One of the President’s strongest moments, Plouffe argued, was the thrust-and-parry over the Obama Administration’s handling of the Sept. 11 attack on the U.S. consulate in Libya. After Romney castigated the President for not immediately characterizing the assault on the Benghazi compound as an “act of terror,” Obama retorted that he did in fact use the phrase in his first remarks about the tragedy, made in the Rose Garden the day after the attack. (You can read the transcript here.) Obama used the exchange to lecture Romney about executive responsibility.

“The president looked like a strong and resolute commander in chief,” Plouffe said, while Romney “looked like a political candidate playing politics.” The Benghazi issue may still prove problematic for Obama, who saw his foreign-policy approval ratings drop in the wake of the attack, but he did appear to score the political point at the Hempstead town hall.

Obama’s aides also said he successfully painted Romney’s economic policies as a return to the supply-side economics championed by previous Republican Presidents, replete with “sketchy” budget math. As Obama argued, Romney is “more conservative than President Bush” in policy areas like immigration, said Obama campaign spokeswoman Jen Psaki. Both she and Plouffe said the debate crystallized the incumbent’s advantage among women, who make up a majority of undecided voters in battleground states and, they claimed, would be put off by Romney’s positions on abortion and pay equality. “I don’t think women at home watched [the debate] and thought, That’s the guy who’s going to fight for me in the White House,” Psaki said.

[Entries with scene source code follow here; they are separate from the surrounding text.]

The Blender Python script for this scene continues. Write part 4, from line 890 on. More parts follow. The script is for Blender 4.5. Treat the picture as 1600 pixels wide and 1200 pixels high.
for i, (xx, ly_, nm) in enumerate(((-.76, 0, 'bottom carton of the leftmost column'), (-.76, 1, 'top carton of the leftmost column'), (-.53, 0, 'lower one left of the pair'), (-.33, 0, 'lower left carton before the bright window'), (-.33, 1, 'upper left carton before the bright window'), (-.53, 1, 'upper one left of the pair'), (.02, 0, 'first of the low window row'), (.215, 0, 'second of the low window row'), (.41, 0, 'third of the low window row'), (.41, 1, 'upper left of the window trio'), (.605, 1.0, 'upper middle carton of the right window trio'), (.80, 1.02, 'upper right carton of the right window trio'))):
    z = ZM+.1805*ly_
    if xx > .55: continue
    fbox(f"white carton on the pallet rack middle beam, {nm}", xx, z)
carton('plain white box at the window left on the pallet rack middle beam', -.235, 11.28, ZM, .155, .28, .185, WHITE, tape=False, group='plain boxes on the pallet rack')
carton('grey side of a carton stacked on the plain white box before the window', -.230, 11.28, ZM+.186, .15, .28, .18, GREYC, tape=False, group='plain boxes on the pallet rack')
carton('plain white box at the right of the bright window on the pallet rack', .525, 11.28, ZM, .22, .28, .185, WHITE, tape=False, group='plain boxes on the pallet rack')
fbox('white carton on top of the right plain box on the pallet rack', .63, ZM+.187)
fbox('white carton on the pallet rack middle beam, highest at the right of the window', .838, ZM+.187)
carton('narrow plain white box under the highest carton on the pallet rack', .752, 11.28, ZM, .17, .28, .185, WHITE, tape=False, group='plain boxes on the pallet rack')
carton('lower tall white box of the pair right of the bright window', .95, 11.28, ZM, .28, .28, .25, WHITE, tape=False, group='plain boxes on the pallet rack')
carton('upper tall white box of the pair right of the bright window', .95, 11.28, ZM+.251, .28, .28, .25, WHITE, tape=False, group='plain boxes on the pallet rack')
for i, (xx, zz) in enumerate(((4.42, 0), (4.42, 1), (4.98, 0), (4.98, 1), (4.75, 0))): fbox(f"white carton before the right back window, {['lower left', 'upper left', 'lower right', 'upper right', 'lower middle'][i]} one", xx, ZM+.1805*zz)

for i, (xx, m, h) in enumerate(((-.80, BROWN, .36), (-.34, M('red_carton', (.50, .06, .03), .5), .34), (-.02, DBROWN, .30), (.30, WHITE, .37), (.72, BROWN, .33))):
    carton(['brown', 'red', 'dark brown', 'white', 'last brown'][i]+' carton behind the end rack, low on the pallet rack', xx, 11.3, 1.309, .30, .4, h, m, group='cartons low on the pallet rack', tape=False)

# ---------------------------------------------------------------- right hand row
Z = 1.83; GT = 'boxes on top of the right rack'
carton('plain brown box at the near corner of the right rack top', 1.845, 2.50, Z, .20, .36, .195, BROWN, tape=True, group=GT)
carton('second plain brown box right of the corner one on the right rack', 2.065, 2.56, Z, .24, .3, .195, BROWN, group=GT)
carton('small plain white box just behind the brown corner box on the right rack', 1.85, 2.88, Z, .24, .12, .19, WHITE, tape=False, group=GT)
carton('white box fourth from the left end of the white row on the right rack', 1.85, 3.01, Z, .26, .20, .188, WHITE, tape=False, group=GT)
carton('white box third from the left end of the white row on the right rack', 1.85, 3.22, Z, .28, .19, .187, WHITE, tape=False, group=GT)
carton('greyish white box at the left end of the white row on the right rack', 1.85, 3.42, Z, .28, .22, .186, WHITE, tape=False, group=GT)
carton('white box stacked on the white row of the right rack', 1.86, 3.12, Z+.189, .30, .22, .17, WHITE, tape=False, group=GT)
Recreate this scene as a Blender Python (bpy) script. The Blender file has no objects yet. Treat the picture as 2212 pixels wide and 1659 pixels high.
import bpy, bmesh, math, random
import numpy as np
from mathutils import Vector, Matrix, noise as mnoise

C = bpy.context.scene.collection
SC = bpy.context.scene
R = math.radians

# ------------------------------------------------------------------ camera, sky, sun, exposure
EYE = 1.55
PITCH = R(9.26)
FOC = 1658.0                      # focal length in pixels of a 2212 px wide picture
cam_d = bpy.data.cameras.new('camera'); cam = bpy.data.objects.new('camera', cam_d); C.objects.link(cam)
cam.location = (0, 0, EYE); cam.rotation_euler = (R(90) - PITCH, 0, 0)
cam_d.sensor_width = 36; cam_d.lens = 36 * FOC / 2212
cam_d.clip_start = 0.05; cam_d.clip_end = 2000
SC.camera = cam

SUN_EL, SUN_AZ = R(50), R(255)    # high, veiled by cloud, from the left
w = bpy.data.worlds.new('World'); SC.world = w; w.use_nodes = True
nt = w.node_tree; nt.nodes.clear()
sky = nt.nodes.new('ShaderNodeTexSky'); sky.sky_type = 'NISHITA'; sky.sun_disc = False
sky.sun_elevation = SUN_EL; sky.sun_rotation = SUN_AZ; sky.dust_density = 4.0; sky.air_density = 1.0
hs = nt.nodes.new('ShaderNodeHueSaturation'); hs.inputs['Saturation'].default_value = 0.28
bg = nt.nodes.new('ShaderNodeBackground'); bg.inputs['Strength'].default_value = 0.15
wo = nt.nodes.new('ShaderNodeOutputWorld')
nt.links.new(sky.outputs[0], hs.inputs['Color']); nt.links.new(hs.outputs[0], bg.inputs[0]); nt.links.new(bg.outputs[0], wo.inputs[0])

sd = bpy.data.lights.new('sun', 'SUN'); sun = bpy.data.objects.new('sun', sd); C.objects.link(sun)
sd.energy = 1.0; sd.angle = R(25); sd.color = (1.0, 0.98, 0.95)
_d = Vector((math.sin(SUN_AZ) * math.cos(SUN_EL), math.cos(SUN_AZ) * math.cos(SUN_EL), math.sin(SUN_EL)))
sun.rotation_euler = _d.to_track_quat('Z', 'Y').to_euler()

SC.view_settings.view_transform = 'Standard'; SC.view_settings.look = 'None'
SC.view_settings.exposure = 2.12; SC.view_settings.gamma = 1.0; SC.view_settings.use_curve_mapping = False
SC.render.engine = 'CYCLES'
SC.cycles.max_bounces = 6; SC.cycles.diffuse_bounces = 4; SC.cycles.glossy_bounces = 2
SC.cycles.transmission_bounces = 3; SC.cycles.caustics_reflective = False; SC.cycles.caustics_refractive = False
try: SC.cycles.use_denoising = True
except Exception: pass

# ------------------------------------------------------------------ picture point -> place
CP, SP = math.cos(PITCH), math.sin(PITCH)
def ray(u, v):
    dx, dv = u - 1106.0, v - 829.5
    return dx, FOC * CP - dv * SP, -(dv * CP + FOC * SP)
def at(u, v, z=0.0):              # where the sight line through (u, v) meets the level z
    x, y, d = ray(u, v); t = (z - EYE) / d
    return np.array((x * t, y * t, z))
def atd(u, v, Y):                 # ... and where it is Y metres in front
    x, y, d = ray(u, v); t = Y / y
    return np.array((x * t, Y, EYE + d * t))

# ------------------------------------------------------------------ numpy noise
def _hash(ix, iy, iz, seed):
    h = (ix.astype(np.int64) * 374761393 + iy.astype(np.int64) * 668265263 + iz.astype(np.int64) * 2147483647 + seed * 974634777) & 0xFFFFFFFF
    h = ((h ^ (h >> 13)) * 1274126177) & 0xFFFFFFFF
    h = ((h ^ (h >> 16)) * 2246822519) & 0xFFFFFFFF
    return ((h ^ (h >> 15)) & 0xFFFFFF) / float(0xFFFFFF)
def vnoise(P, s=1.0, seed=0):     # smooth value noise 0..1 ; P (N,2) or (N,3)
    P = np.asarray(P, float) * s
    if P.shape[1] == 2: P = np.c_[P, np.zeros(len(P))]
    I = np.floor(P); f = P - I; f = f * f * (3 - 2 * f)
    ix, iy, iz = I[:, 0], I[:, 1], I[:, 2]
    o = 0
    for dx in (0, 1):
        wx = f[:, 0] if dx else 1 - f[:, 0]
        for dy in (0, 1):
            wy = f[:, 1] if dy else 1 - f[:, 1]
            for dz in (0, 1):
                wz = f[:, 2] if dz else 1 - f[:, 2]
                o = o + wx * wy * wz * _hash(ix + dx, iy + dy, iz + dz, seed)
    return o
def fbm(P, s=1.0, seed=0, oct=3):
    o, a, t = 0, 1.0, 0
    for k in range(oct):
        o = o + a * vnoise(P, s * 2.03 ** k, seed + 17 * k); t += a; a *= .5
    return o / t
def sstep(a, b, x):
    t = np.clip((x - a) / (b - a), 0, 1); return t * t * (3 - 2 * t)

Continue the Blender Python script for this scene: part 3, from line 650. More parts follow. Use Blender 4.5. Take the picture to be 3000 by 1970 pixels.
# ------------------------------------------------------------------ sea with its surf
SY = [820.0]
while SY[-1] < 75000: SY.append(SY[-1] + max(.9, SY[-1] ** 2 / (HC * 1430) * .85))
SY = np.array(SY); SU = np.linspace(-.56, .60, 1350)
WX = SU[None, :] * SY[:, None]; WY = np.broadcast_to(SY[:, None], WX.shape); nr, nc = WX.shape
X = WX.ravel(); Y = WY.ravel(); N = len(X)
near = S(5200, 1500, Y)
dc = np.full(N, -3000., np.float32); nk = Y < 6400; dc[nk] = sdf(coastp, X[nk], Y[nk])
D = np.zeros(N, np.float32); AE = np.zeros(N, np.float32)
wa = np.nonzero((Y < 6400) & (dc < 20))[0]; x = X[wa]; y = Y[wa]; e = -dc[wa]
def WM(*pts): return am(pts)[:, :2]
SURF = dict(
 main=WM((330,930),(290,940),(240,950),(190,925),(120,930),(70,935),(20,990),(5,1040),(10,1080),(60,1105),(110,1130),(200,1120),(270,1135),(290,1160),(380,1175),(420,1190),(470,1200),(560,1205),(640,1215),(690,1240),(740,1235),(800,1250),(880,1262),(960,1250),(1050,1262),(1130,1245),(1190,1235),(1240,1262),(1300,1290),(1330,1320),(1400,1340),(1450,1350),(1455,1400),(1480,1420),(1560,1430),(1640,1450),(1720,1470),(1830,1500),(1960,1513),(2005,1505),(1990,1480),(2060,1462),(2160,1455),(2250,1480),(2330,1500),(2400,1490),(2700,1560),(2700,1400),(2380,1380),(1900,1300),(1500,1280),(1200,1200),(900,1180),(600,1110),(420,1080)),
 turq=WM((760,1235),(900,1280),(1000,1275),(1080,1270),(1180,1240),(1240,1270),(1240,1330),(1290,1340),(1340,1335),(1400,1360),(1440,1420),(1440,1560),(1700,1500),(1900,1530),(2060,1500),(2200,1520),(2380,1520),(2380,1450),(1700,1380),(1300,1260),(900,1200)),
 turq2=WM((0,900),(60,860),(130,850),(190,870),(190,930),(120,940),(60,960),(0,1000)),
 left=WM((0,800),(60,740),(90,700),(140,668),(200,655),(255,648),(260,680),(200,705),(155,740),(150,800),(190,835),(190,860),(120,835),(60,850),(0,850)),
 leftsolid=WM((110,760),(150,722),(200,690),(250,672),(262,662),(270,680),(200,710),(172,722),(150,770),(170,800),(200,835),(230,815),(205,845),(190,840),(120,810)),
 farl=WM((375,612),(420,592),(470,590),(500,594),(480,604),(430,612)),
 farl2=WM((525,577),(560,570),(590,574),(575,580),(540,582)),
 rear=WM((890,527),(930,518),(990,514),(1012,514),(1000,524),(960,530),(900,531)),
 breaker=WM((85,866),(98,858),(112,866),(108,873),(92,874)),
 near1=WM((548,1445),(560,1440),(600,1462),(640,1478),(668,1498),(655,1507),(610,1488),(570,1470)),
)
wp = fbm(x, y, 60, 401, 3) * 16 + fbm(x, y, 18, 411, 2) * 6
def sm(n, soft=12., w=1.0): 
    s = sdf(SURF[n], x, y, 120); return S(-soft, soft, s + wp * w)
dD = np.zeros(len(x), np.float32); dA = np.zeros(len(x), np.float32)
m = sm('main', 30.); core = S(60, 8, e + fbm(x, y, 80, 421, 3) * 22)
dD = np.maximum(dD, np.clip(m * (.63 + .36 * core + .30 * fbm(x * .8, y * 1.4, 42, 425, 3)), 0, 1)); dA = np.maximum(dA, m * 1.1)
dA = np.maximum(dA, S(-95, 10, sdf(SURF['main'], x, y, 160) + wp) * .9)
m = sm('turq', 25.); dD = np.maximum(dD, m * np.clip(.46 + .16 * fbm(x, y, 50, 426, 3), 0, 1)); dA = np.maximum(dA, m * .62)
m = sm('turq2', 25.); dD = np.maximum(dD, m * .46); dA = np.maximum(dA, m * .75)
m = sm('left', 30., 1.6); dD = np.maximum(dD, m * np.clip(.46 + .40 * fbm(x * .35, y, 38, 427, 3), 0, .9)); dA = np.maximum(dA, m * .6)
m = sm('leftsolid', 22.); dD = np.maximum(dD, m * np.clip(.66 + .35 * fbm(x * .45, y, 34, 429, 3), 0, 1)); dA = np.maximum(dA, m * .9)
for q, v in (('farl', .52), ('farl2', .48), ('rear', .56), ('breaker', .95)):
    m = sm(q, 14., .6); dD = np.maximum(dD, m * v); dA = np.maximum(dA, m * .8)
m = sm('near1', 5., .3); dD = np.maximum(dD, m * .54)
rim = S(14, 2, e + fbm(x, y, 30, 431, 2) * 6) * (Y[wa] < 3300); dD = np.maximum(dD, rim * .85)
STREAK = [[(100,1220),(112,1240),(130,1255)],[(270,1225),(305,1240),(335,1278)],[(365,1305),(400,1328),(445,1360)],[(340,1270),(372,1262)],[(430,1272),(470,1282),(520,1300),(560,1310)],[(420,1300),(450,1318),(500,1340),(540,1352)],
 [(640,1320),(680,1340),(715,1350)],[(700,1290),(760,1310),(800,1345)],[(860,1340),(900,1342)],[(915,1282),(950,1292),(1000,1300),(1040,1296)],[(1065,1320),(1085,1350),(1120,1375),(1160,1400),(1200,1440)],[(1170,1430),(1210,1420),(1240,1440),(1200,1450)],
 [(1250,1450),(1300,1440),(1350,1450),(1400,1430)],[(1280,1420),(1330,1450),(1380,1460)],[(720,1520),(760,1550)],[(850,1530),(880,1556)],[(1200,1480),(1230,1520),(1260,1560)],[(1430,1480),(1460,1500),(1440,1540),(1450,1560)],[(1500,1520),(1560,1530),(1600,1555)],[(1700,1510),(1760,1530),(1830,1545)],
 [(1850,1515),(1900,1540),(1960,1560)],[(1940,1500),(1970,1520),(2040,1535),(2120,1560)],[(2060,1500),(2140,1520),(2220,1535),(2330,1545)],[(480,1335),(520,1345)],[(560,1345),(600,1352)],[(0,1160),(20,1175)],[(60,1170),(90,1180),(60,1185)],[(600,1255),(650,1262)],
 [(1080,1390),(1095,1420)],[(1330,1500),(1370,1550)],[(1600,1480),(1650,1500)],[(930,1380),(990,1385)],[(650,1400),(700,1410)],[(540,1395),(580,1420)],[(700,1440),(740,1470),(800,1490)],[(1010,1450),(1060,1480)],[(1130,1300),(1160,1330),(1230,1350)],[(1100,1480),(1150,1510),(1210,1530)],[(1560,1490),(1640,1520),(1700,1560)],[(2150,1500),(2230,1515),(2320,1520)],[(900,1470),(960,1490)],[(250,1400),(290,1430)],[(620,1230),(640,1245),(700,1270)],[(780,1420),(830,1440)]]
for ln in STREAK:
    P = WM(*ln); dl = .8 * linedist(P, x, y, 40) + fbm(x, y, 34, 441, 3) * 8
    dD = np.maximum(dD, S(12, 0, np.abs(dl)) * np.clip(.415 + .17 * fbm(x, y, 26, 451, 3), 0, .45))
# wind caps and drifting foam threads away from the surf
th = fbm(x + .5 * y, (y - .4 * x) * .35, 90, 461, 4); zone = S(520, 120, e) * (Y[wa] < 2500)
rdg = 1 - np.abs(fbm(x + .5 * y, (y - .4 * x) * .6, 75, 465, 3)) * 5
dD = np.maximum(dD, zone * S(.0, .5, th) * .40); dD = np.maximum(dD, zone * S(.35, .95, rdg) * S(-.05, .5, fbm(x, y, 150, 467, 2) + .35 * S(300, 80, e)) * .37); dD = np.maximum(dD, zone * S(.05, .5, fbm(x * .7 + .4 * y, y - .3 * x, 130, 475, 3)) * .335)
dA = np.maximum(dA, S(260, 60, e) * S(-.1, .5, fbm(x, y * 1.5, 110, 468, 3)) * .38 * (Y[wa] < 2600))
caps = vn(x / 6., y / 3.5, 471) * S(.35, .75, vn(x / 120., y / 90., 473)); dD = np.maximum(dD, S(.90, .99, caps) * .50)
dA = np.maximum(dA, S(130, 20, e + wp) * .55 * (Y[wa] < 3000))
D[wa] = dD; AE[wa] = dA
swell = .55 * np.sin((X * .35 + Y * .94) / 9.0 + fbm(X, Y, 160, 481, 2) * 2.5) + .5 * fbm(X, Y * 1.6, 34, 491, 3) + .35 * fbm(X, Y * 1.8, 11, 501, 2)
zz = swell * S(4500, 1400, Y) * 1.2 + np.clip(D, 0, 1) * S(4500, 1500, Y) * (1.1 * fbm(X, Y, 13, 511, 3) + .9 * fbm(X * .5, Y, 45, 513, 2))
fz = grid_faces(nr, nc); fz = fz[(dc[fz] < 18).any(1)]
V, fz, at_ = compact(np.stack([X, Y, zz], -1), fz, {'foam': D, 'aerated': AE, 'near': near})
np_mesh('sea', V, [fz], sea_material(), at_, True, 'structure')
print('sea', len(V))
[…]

It’s an open question how Obama’s combative approach Tuesday night will play. Pundits scolded both candidates for the debate’s fractious tone, suggesting the interruptions and testy crosstalk could alienate voters that both sides are courting. But Plouffe dismissed the notion that uncommitted voters would be miffed by the sight of the two candidates squabbling.”My sense is the American people probably liked that display, they liked that passion,” he said. “Whoever wins this election will have their handprint on our country’s future in a very, very significant way. So this is worth fighting for.”

Obama’s campaign aides have conceded Romney made gains in the polls based on his stellar showing in Denver. But they say the debate merely accelerated the tightening of a race they always envisioned to be a nail-biter at the end. “He captured a bunch of Republican-leaning independents,” Plouffe said. “So this is the race we expected all along.”

“When we were up in some public polls in September in battleground states by eight or 10 points, it was like fantasy,” he added. “These battleground states are going to be decided by one, two, three, four points at most.”

The Denver debacle touched off rounds of recriminations among Democratic supporters, and it’s clear that the underlying message — show some fight — seeped in. Advisers skirted questions about whether the President had prepared differently this time. “He reviewed clips,” Psaki said. “As you know, he looked back at his own performance, and obviously you take that into account as you’re preparing for the next debate, and that’s probably part of the difference.” She said that Obama’s team was ebullient watching the rematch. “There was a lot of whooping and clapping in the staff office watching the President’s performance,” Psaki said.

Thus begins a frantic three-week scramble to Nov. 6. During the final sprint, both sides will pull every lever at their disposal — from door-knocking and phone banking to a deluge of paid advertising — to mobilize their bases and make their closing arguments to the tiny sliver of uncommitted voters who remain. “Our sense is we’re being smarter about approaching those undecided voters than Romney is in terms of the allocation of our resources,” Plouffe said.

“We’ve got one more debate, we’ve got 21 more days,” he added. “We’ve got to execute strong here in the close.”